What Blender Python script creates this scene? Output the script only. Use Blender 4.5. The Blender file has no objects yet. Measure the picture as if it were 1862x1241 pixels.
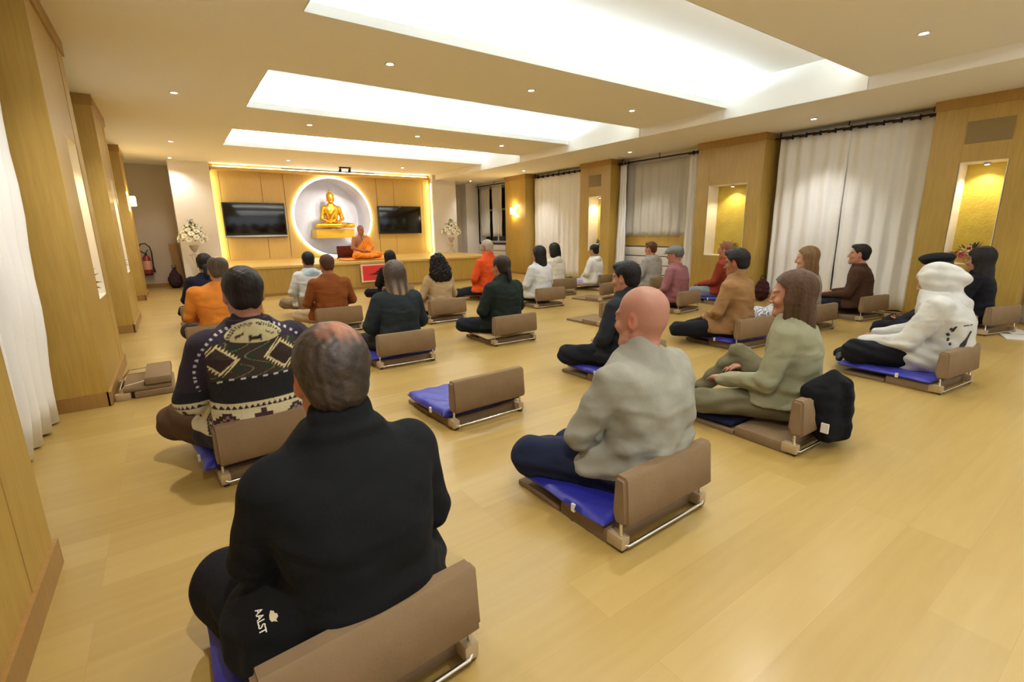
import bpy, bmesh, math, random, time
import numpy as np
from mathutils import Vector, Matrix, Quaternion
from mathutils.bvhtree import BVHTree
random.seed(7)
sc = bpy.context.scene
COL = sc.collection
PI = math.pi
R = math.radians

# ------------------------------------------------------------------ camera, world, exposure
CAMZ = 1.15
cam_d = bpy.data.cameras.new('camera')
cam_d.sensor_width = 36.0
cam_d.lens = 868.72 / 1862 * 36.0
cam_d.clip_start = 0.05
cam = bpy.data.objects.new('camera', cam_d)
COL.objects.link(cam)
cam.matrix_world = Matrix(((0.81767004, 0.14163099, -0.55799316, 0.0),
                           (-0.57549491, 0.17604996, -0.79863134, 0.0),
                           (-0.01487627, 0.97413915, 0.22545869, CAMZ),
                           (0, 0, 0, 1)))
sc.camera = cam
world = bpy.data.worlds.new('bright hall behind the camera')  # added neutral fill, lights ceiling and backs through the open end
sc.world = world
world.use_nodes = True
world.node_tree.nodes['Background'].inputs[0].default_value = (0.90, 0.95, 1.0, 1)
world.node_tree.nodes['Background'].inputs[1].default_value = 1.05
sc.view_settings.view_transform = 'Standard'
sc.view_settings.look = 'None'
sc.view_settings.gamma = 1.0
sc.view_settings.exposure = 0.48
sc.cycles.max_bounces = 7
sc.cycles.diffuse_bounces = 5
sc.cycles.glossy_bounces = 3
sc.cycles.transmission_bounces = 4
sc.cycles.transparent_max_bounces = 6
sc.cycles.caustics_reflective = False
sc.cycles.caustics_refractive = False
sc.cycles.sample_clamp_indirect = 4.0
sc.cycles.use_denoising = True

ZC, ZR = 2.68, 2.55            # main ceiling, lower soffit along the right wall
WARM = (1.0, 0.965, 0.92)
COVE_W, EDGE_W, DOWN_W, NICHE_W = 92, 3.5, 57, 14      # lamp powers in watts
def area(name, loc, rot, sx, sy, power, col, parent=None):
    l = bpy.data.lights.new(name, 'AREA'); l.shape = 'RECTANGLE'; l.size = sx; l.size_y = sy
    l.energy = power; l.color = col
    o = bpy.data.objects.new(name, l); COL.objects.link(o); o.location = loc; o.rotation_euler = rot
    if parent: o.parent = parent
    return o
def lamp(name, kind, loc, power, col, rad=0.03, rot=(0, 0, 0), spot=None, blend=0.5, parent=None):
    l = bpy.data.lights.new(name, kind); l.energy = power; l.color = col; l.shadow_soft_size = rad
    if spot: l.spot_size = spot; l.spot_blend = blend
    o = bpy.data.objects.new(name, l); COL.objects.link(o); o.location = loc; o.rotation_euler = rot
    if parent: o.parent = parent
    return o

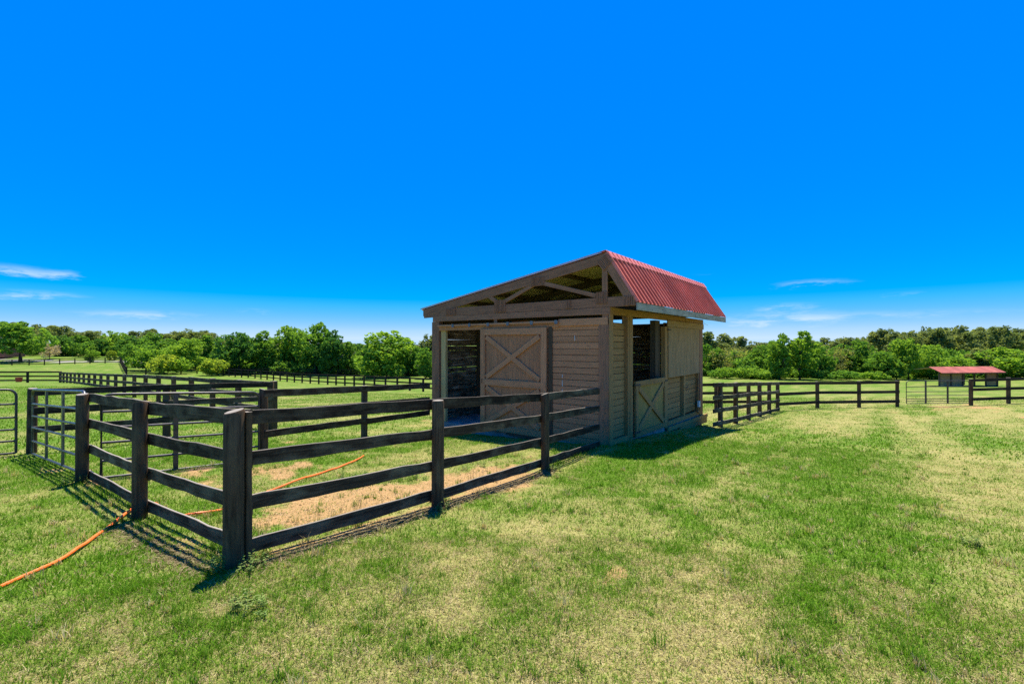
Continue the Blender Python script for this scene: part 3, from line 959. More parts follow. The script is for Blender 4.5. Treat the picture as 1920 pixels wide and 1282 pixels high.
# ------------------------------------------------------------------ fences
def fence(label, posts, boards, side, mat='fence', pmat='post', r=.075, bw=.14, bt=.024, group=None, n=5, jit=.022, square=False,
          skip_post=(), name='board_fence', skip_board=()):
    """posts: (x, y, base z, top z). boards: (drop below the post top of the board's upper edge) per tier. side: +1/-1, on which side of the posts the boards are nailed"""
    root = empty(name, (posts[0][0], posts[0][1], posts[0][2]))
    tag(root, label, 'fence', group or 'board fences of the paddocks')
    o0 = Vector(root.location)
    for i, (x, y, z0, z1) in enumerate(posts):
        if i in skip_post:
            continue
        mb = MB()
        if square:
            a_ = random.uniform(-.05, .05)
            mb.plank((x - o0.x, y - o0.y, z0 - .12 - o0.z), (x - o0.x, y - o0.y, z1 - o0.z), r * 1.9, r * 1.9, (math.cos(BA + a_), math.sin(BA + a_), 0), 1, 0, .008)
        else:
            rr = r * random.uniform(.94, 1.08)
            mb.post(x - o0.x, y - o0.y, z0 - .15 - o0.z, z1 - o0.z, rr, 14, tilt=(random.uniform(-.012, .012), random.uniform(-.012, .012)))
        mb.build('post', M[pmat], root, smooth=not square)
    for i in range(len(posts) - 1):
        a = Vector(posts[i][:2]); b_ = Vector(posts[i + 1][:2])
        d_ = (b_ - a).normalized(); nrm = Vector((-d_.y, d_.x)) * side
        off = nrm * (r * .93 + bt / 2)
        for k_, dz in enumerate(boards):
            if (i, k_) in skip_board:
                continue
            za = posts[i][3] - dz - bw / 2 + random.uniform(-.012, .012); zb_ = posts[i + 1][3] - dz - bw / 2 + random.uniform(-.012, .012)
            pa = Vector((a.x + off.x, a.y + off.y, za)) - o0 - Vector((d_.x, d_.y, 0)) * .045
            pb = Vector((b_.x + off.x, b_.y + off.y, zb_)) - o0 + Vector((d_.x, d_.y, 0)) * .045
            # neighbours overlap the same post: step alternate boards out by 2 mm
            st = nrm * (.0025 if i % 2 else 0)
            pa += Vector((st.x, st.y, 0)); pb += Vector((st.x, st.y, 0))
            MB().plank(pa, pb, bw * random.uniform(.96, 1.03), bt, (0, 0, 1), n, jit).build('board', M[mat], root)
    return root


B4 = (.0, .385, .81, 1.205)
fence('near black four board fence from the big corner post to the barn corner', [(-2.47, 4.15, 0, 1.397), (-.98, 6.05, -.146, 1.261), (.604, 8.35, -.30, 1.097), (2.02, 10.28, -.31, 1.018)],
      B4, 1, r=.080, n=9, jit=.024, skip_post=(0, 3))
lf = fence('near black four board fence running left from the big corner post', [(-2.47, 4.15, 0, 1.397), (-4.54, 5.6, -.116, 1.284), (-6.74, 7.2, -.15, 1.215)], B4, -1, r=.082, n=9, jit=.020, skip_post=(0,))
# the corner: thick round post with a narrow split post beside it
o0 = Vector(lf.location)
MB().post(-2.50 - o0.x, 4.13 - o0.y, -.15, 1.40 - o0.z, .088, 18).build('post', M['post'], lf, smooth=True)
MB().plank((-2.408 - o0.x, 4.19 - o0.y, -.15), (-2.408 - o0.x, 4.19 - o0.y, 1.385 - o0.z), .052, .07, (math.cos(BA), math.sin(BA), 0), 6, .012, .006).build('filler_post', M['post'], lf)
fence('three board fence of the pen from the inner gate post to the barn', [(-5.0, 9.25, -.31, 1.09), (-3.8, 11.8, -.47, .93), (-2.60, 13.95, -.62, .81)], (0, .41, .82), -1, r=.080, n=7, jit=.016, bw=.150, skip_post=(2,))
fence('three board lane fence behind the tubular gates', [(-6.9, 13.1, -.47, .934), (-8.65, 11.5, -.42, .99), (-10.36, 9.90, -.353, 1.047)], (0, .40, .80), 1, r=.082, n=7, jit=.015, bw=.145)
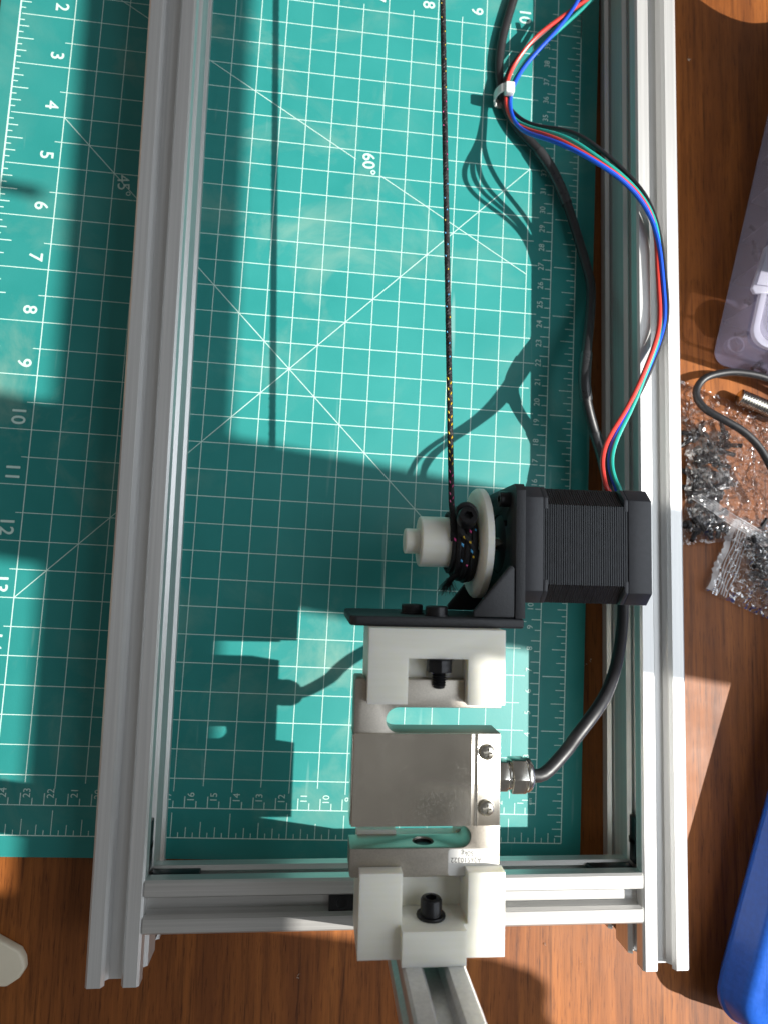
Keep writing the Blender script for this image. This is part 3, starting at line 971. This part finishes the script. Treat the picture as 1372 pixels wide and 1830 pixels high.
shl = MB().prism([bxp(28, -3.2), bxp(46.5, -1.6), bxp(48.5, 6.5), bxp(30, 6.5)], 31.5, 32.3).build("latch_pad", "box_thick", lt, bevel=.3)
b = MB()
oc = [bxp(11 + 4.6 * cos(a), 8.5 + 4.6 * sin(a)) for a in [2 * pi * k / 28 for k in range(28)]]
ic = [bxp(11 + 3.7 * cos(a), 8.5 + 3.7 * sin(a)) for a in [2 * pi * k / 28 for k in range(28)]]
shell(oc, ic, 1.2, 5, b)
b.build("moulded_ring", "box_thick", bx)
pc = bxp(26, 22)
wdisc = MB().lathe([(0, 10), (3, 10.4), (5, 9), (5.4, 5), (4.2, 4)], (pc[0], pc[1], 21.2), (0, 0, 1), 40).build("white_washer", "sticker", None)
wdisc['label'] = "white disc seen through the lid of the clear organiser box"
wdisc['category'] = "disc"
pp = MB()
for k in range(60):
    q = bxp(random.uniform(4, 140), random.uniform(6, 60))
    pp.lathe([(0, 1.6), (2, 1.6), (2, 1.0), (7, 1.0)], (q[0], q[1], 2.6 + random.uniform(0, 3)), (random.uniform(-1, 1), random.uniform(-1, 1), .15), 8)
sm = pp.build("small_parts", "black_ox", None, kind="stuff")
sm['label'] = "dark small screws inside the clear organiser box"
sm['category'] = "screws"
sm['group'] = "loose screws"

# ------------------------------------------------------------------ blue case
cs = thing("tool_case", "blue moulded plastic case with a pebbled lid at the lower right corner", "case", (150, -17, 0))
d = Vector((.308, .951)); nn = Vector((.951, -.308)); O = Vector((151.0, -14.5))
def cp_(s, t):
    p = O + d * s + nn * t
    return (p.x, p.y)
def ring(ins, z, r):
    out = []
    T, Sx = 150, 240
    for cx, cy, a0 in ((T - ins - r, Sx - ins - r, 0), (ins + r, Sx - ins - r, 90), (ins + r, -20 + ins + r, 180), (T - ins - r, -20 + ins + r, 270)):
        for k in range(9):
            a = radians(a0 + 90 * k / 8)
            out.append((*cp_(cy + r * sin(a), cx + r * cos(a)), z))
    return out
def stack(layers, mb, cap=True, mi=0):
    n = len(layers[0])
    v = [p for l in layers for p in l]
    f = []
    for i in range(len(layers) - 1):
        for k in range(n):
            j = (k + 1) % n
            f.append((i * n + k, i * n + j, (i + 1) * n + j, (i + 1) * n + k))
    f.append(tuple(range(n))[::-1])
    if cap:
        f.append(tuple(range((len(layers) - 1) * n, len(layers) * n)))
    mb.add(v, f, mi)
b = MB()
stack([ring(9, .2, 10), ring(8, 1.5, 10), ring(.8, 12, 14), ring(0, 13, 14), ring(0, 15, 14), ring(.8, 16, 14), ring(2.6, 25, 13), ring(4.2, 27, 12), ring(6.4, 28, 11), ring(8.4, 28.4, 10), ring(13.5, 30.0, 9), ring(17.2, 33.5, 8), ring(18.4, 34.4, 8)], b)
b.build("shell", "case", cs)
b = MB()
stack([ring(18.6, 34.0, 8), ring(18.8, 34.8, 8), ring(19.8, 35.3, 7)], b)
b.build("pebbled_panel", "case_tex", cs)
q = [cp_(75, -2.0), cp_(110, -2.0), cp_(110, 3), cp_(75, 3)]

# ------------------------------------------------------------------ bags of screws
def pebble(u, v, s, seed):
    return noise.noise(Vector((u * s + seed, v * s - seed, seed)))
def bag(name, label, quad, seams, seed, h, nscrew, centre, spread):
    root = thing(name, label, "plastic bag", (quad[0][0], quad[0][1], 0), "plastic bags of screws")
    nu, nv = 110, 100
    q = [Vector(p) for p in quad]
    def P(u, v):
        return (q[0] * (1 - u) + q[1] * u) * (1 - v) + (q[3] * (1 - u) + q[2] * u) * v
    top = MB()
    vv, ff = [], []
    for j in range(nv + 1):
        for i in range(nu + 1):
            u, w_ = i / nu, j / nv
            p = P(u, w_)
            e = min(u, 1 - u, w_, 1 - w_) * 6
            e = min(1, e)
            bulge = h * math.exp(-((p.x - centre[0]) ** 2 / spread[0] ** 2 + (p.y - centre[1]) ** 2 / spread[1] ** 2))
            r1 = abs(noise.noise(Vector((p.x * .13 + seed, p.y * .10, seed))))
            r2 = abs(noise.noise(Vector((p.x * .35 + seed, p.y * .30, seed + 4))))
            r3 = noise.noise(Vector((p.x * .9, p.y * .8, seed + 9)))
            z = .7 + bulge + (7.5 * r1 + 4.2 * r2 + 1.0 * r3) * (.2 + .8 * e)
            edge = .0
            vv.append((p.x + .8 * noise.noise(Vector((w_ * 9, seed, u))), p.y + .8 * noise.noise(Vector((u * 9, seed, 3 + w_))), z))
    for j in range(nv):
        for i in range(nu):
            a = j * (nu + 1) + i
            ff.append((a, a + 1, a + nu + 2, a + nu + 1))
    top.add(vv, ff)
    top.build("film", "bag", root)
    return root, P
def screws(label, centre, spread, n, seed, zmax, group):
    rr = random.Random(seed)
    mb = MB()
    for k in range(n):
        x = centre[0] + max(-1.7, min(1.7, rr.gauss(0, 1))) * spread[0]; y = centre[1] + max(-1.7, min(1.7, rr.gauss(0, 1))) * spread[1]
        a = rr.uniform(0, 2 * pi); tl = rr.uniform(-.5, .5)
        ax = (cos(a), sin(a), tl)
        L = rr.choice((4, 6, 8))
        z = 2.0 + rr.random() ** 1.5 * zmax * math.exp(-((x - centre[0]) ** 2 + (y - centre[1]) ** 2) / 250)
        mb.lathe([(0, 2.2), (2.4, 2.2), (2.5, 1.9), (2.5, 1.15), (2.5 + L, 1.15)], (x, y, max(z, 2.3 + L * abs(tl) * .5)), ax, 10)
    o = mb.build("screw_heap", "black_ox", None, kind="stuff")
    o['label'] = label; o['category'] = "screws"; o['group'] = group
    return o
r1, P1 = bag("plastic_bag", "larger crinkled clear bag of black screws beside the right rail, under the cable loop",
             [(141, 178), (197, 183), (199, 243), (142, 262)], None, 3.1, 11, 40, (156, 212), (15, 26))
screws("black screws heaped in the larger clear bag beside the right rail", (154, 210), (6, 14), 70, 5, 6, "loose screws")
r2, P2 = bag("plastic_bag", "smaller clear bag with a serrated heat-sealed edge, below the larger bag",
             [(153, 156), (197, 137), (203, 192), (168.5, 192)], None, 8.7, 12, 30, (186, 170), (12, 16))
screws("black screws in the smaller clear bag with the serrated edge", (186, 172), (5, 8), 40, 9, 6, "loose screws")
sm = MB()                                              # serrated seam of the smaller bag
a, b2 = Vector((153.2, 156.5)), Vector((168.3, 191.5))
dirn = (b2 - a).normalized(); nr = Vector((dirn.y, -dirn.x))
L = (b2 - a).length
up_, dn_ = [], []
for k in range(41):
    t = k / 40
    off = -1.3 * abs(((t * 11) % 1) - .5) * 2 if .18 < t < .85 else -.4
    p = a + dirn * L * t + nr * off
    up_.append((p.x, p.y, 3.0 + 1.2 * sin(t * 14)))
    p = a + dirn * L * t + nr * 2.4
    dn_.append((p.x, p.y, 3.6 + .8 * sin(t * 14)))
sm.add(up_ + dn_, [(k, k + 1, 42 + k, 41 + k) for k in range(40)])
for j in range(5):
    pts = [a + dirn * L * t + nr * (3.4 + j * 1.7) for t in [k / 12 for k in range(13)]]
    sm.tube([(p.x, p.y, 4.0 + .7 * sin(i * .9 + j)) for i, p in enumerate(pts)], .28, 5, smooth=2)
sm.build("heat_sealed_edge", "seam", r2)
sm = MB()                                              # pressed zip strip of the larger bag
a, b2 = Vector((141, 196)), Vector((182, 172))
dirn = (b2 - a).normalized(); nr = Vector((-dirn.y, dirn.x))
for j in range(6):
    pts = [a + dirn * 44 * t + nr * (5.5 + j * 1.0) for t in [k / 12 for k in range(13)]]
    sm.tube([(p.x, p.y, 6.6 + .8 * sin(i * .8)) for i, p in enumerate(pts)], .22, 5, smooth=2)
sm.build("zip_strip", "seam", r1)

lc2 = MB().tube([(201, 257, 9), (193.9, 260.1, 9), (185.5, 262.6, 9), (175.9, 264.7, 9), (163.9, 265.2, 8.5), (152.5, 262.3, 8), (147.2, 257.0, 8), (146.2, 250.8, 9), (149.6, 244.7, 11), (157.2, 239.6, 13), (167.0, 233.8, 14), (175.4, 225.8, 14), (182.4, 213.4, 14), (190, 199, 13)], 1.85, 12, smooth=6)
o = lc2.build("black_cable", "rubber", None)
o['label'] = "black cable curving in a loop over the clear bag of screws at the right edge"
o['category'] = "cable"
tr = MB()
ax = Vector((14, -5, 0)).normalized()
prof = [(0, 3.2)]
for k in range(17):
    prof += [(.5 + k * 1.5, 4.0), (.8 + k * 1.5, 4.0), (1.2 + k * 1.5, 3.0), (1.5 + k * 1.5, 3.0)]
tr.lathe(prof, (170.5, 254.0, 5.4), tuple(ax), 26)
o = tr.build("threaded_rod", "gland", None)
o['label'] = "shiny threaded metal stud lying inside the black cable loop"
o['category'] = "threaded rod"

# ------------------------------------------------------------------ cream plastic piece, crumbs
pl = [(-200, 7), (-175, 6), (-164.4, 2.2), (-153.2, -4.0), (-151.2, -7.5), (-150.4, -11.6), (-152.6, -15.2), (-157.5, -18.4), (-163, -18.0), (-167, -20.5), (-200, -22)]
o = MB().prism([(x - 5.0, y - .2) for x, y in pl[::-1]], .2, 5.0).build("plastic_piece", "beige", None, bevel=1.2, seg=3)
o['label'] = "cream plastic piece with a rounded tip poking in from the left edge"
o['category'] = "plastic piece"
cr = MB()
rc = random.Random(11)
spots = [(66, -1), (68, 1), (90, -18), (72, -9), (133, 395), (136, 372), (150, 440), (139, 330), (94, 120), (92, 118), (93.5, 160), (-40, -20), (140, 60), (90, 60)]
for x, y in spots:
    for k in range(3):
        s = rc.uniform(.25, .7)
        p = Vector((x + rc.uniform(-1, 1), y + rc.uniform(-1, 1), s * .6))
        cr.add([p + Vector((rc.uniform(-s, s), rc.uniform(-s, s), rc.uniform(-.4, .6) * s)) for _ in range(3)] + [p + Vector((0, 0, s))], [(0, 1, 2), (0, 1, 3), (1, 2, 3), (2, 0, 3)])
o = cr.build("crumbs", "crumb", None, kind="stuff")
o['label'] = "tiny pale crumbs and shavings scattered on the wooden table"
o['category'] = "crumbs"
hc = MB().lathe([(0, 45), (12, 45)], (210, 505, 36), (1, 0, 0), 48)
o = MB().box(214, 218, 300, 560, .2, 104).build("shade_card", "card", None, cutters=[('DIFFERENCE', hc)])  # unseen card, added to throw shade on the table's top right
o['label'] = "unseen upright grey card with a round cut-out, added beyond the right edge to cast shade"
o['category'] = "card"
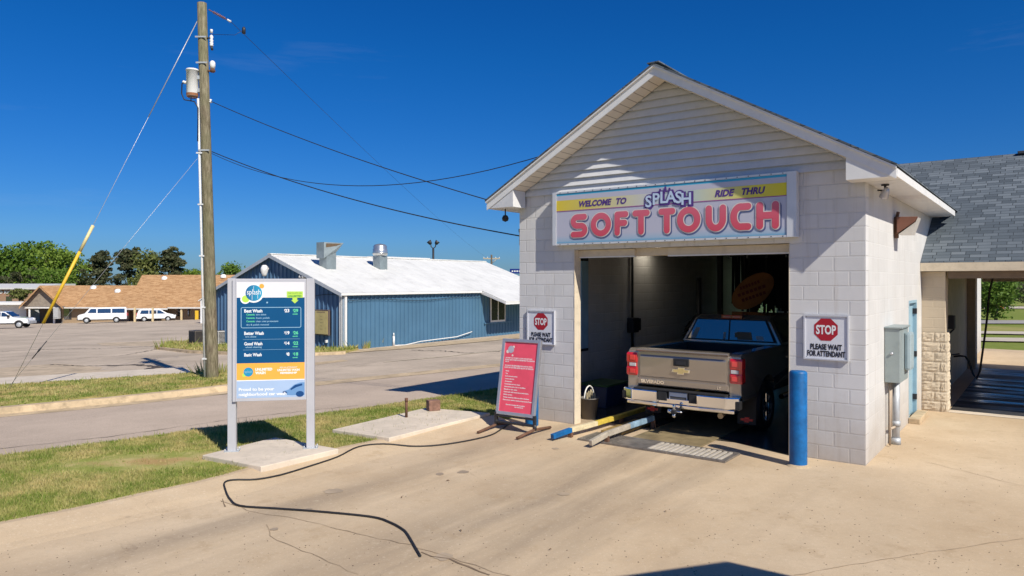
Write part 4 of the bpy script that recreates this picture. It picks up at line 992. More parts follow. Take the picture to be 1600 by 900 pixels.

__________________________________________________

▸ GOAL
Find and copy every line in the entries above where the string "More" occurs.

▸ TASK RESPONSE
Continue the Blender Python script for this scene: part 3, from line 959. More parts follow. The script is for Blender 4.5. Treat the picture as 1920 pixels wide and 1282 pixels high.
Write part 4 of the bpy script that recreates this picture. It picks up at line 992. More parts follow. Take the picture to be 1600 by 900 pixels.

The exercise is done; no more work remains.